What this task involves: Your task is to print every entry below exactly as given.

╭──

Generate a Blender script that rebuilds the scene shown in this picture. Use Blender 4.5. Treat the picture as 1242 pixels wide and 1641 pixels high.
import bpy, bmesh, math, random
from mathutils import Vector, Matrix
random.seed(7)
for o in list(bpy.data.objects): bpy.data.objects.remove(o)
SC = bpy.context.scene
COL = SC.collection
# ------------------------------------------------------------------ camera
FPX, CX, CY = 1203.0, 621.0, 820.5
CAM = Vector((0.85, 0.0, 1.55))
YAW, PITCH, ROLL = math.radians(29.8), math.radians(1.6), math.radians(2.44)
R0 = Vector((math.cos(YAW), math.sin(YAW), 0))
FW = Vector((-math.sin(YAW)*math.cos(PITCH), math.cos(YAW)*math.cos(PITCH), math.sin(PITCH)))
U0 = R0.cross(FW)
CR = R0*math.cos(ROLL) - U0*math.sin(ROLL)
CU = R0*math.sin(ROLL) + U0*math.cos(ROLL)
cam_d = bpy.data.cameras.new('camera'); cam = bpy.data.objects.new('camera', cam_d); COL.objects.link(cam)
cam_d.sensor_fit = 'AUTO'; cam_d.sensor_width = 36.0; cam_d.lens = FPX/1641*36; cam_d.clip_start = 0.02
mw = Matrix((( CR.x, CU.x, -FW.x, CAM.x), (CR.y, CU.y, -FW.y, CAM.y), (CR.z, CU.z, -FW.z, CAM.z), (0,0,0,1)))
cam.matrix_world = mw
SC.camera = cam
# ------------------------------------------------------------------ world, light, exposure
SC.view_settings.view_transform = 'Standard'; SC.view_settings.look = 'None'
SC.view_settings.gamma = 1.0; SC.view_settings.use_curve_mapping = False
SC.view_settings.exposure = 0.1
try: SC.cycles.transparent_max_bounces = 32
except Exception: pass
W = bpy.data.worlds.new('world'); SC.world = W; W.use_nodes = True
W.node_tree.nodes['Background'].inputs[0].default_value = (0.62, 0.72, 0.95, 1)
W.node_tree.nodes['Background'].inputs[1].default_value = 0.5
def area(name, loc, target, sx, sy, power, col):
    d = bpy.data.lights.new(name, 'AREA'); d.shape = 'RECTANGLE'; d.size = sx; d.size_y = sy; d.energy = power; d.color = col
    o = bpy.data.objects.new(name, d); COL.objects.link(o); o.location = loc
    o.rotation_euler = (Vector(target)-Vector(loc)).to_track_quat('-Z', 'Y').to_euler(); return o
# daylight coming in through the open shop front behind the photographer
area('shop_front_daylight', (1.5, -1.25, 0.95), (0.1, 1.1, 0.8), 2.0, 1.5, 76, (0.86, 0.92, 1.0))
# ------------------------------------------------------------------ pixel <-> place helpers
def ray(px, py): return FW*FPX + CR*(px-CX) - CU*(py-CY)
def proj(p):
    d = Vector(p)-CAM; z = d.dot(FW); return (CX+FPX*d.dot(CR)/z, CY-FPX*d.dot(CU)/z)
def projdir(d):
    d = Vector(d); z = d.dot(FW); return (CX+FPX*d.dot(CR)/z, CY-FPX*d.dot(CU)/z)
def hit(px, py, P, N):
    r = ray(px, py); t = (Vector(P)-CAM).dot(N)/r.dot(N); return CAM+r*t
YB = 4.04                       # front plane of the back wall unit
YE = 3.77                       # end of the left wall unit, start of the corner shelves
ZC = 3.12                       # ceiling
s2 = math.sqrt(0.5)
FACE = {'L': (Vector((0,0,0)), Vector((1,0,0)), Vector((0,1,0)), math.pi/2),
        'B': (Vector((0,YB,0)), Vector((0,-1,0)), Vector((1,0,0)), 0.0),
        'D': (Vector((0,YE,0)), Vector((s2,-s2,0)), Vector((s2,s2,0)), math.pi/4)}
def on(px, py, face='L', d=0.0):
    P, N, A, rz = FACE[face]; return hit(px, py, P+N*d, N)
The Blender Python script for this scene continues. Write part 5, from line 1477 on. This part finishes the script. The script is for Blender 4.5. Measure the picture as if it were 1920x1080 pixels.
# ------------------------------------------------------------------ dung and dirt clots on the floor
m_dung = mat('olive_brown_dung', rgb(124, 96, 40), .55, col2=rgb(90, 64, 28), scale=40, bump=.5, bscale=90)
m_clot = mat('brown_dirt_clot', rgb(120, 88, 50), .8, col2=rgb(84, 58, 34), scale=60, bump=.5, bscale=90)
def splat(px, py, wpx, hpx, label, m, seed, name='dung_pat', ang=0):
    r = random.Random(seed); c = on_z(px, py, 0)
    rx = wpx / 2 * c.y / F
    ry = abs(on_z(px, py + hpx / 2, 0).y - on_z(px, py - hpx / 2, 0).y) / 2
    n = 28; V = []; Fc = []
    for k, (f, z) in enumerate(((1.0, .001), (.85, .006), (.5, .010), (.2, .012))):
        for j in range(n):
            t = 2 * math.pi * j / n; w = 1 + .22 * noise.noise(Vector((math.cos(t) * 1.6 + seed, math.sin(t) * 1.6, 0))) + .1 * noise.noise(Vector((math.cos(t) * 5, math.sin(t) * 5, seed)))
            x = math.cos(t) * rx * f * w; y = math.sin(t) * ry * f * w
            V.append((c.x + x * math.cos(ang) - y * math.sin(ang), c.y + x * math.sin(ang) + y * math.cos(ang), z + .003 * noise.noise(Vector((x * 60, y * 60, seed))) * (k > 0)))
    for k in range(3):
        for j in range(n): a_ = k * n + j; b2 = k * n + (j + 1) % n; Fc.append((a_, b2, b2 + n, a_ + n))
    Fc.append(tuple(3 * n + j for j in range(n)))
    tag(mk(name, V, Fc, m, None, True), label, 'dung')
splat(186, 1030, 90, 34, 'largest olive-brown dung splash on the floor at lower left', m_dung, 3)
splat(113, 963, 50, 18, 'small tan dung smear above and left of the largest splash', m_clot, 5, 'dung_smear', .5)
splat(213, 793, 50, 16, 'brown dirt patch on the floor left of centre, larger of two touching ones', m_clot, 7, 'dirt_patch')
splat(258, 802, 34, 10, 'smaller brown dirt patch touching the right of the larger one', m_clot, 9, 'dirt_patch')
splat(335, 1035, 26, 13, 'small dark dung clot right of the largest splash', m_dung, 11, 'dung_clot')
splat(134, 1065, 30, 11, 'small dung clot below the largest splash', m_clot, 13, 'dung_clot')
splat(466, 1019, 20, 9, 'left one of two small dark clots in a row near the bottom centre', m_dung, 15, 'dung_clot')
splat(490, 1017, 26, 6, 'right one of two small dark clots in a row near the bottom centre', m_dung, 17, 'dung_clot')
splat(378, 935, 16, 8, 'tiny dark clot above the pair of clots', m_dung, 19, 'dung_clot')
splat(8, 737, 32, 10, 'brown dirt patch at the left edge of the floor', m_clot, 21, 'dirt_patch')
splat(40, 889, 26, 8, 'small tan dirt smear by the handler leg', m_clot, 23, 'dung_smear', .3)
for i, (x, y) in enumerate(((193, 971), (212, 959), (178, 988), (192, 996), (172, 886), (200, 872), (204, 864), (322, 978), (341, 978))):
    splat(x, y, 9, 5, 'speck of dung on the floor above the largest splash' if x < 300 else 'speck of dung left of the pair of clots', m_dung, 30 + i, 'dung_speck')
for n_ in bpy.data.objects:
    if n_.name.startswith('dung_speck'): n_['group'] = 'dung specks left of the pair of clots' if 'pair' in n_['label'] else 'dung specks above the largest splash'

╰──

Expected answer:
Generate a Blender script that rebuilds the scene shown in this picture. Use Blender 4.5. Treat the picture as 1242 pixels wide and 1641 pixels high.
import bpy, bmesh, math, random
from mathutils import Vector, Matrix
random.seed(7)
for o in list(bpy.data.objects): bpy.data.objects.remove(o)
SC = bpy.context.scene
COL = SC.collection
# ------------------------------------------------------------------ camera
FPX, CX, CY = 1203.0, 621.0, 820.5
CAM = Vector((0.85, 0.0, 1.55))
YAW, PITCH, ROLL = math.radians(29.8), math.radians(1.6), math.radians(2.44)
R0 = Vector((math.cos(YAW), math.sin(YAW), 0))
FW = Vector((-math.sin(YAW)*math.cos(PITCH), math.cos(YAW)*math.cos(PITCH), math.sin(PITCH)))
U0 = R0.cross(FW)
CR = R0*math.cos(ROLL) - U0*math.sin(ROLL)
CU = R0*math.sin(ROLL) + U0*math.cos(ROLL)
cam_d = bpy.data.cameras.new('camera'); cam = bpy.data.objects.new('camera', cam_d); COL.objects.link(cam)
cam_d.sensor_fit = 'AUTO'; cam_d.sensor_width = 36.0; cam_d.lens = FPX/1641*36; cam_d.clip_start = 0.02
mw = Matrix((( CR.x, CU.x, -FW.x, CAM.x), (CR.y, CU.y, -FW.y, CAM.y), (CR.z, CU.z, -FW.z, CAM.z), (0,0,0,1)))
cam.matrix_world = mw
SC.camera = cam
# ------------------------------------------------------------------ world, light, exposure
SC.view_settings.view_transform = 'Standard'; SC.view_settings.look = 'None'
SC.view_settings.gamma = 1.0; SC.view_settings.use_curve_mapping = False
SC.view_settings.exposure = 0.1
try: SC.cycles.transparent_max_bounces = 32
except Exception: pass
W = bpy.data.worlds.new('world'); SC.world = W; W.use_nodes = True
W.node_tree.nodes['Background'].inputs[0].default_value = (0.62, 0.72, 0.95, 1)
W.node_tree.nodes['Background'].inputs[1].default_value = 0.5
def area(name, loc, target, sx, sy, power, col):
    d = bpy.data.lights.new(name, 'AREA'); d.shape = 'RECTANGLE'; d.size = sx; d.size_y = sy; d.energy = power; d.color = col
    o = bpy.data.objects.new(name, d); COL.objects.link(o); o.location = loc
    o.rotation_euler = (Vector(target)-Vector(loc)).to_track_quat('-Z', 'Y').to_euler(); return o
# daylight coming in through the open shop front behind the photographer
area('shop_front_daylight', (1.5, -1.25, 0.95), (0.1, 1.1, 0.8), 2.0, 1.5, 76, (0.86, 0.92, 1.0))
# ------------------------------------------------------------------ pixel <-> place helpers
def ray(px, py): return FW*FPX + CR*(px-CX) - CU*(py-CY)
def proj(p):
    d = Vector(p)-CAM; z = d.dot(FW); return (CX+FPX*d.dot(CR)/z, CY-FPX*d.dot(CU)/z)
def projdir(d):
    d = Vector(d); z = d.dot(FW); return (CX+FPX*d.dot(CR)/z, CY-FPX*d.dot(CU)/z)
def hit(px, py, P, N):
    r = ray(px, py); t = (Vector(P)-CAM).dot(N)/r.dot(N); return CAM+r*t
YB = 4.04                       # front plane of the back wall unit
YE = 3.77                       # end of the left wall unit, start of the corner shelves
ZC = 3.12                       # ceiling
s2 = math.sqrt(0.5)
FACE = {'L': (Vector((0,0,0)), Vector((1,0,0)), Vector((0,1,0)), math.pi/2),
        'B': (Vector((0,YB,0)), Vector((0,-1,0)), Vector((1,0,0)), 0.0),
        'D': (Vector((0,YE,0)), Vector((s2,-s2,0)), Vector((s2,s2,0)), math.pi/4)}
def on(px, py, face='L', d=0.0):
    P, N, A, rz = FACE[face]; return hit(px, py, P+N*d, N)
The Blender Python script for this scene continues. Write part 5, from line 1477 on. This part finishes the script. The script is for Blender 4.5. Measure the picture as if it were 1920x1080 pixels.
# ------------------------------------------------------------------ dung and dirt clots on the floor
m_dung = mat('olive_brown_dung', rgb(124, 96, 40), .55, col2=rgb(90, 64, 28), scale=40, bump=.5, bscale=90)
m_clot = mat('brown_dirt_clot', rgb(120, 88, 50), .8, col2=rgb(84, 58, 34), scale=60, bump=.5, bscale=90)
def splat(px, py, wpx, hpx, label, m, seed, name='dung_pat', ang=0):
    r = random.Random(seed); c = on_z(px, py, 0)
    rx = wpx / 2 * c.y / F
    ry = abs(on_z(px, py + hpx / 2, 0).y - on_z(px, py - hpx / 2, 0).y) / 2
    n = 28; V = []; Fc = []
    for k, (f, z) in enumerate(((1.0, .001), (.85, .006), (.5, .010), (.2, .012))):
        for j in range(n):
            t = 2 * math.pi * j / n; w = 1 + .22 * noise.noise(Vector((math.cos(t) * 1.6 + seed, math.sin(t) * 1.6, 0))) + .1 * noise.noise(Vector((math.cos(t) * 5, math.sin(t) * 5, seed)))
            x = math.cos(t) * rx * f * w; y = math.sin(t) * ry * f * w
            V.append((c.x + x * math.cos(ang) - y * math.sin(ang), c.y + x * math.sin(ang) + y * math.cos(ang), z + .003 * noise.noise(Vector((x * 60, y * 60, seed))) * (k > 0)))
    for k in range(3):
        for j in range(n): a_ = k * n + j; b2 = k * n + (j + 1) % n; Fc.append((a_, b2, b2 + n, a_ + n))
    Fc.append(tuple(3 * n + j for j in range(n)))
    tag(mk(name, V, Fc, m, None, True), label, 'dung')
splat(186, 1030, 90, 34, 'largest olive-brown dung splash on the floor at lower left', m_dung, 3)
splat(113, 963, 50, 18, 'small tan dung smear above and left of the largest splash', m_clot, 5, 'dung_smear', .5)
splat(213, 793, 50, 16, 'brown dirt patch on the floor left of centre, larger of two touching ones', m_clot, 7, 'dirt_patch')
splat(258, 802, 34, 10, 'smaller brown dirt patch touching the right of the larger one', m_clot, 9, 'dirt_patch')
splat(335, 1035, 26, 13, 'small dark dung clot right of the largest splash', m_dung, 11, 'dung_clot')
splat(134, 1065, 30, 11, 'small dung clot below the largest splash', m_clot, 13, 'dung_clot')
splat(466, 1019, 20, 9, 'left one of two small dark clots in a row near the bottom centre', m_dung, 15, 'dung_clot')
splat(490, 1017, 26, 6, 'right one of two small dark clots in a row near the bottom centre', m_dung, 17, 'dung_clot')
splat(378, 935, 16, 8, 'tiny dark clot above the pair of clots', m_dung, 19, 'dung_clot')
splat(8, 737, 32, 10, 'brown dirt patch at the left edge of the floor', m_clot, 21, 'dirt_patch')
splat(40, 889, 26, 8, 'small tan dirt smear by the handler leg', m_clot, 23, 'dung_smear', .3)
for i, (x, y) in enumerate(((193, 971), (212, 959), (178, 988), (192, 996), (172, 886), (200, 872), (204, 864), (322, 978), (341, 978))):
    splat(x, y, 9, 5, 'speck of dung on the floor above the largest splash' if x < 300 else 'speck of dung left of the pair of clots', m_dung, 30 + i, 'dung_speck')
for n_ in bpy.data.objects:
    if n_.name.startswith('dung_speck'): n_['group'] = 'dung specks left of the pair of clots' if 'pair' in n_['label'] else 'dung specks above the largest splash'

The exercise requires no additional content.